When is ‘breaking news’ not breaking news? When it’s six months old. Graphic: Mike Licht.

The Editor’s Desk: Breaking news (not)

There was no breaking Elephant Hill wildfire news, but some media outlets didn't do their homework.

I was somewhat taken aback, just after 3:30 p.m. on Monday, January 29, to read a media release from Southeast District RCMP, which went as follows: “The RCMP Southeast District General Investigation Section are continuing their investigation into the Elephant Hill wildfire, with a determination being made that the fire was human caused. A dedicated tip line has been activated.

“RCMP investigators from the Southeast District General Investigation Section are continuing with their investigation of the July 6, 2017, Ashcroft area wildfire, known as Elephant Hill fire. RCMP and BC Wildfire Service investigators have made the determination that the fire was human caused.

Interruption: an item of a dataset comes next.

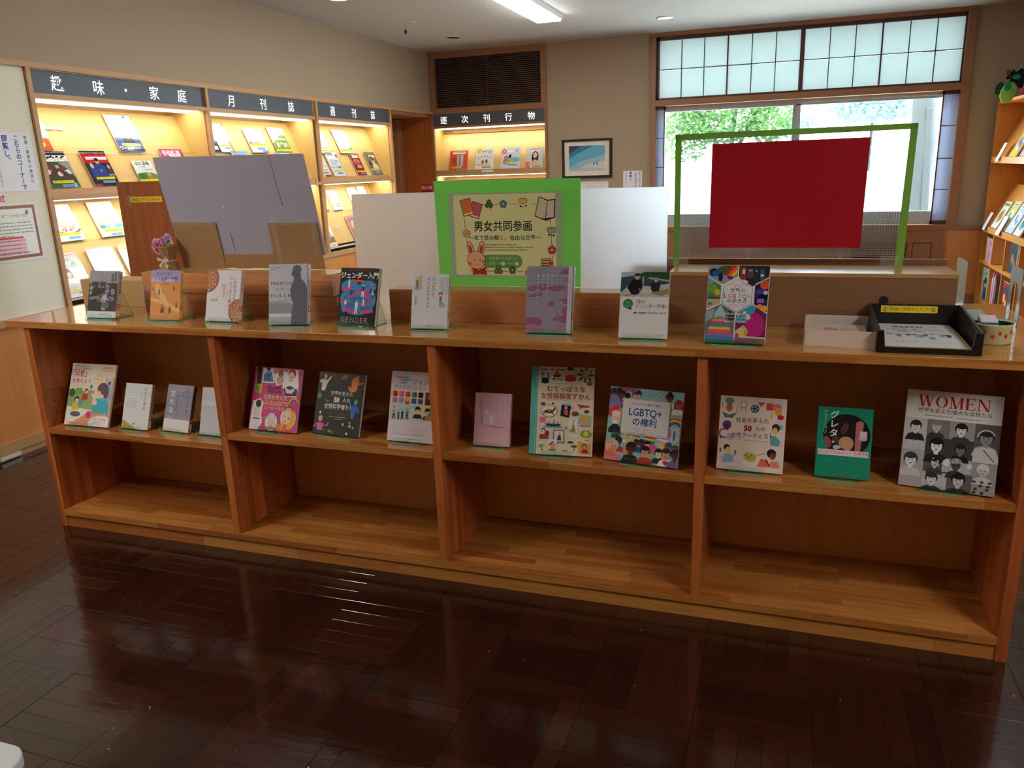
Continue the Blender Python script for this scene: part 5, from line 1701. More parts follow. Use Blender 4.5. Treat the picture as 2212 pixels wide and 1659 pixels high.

“RCMP investigators are seeking public assistance with this investigation and urge anyone with information about the Elephant Hill wildfire to contact our tip line at 855-685-8788.”

Estefania Duran at CKNW980 Vancouver tweeted this out 10 minutes later: “#BREAKING: RCMP have determined the 2017 Elephant Hill wildfire was human caused. The RCMP Southeast District General Investigation Section is continuing their investigation into the Jul 6. Ashcroft area wildfire – a dedicated tip line has been activated #BCwildfire.”

This took me even more aback. “Breaking news”? Hardly. In the August 3, 2017 issue of The Journal I reported that a tip line had been set up, and in the August 10 issue I wrote “The BC Wildfire Service has confirmed that the fire was human caused, and it is now the subject of an RCMP investigation.”

By 4:45 p.m. Monday, the CBC had the story on its website with a “Breaking News” graphic. Without the “breaking news” handle—but still being reported on as if this was a new twist—came reports on Radio NL, Global News, and the Canadian Press. The Globe and Mail headlined their take on the news “Police set up tip line to find source of human caused 2017 wildfire in B.C.”

I contacted a trusted source to confirm that this was merely a reiteration of previously released information, and that I had not missed some major new announcement. I was reassured that no, I hadn’t missed anything. This wasn’t just yesterday’s news; this was last year’s news. “Excuse me; August 2017 just called, and it wants its news story back.”

On the one hand, I can see why news outlets seized hold of this. The Elephant Hill wildfire was one of the top stories nationwide last year: a big, dramatic event that got national and international attention. There has not been any big news about it for some time, and major news outlets all have eye-catching photos and videos of the fire, which aren’t generating any website clicks as long as they’re just sitting on a computer somewhere. When a story like this one comes along, it’s a question of writing up the details, embedding some pictures and videos, and waiting for the eyeballs.

On the other hand, it would have been nice if other media outlets hadn’t been so breathless about the story, as if the tip line and the fact the fire was human caused were both new developments. Some research and context to acknowledge that they weren’t would have been appreciated.

But while we’re on the subject, I have some more breaking news for outside media: the Elephant Hill wildfire is 100 per cent contained. You’re welcome.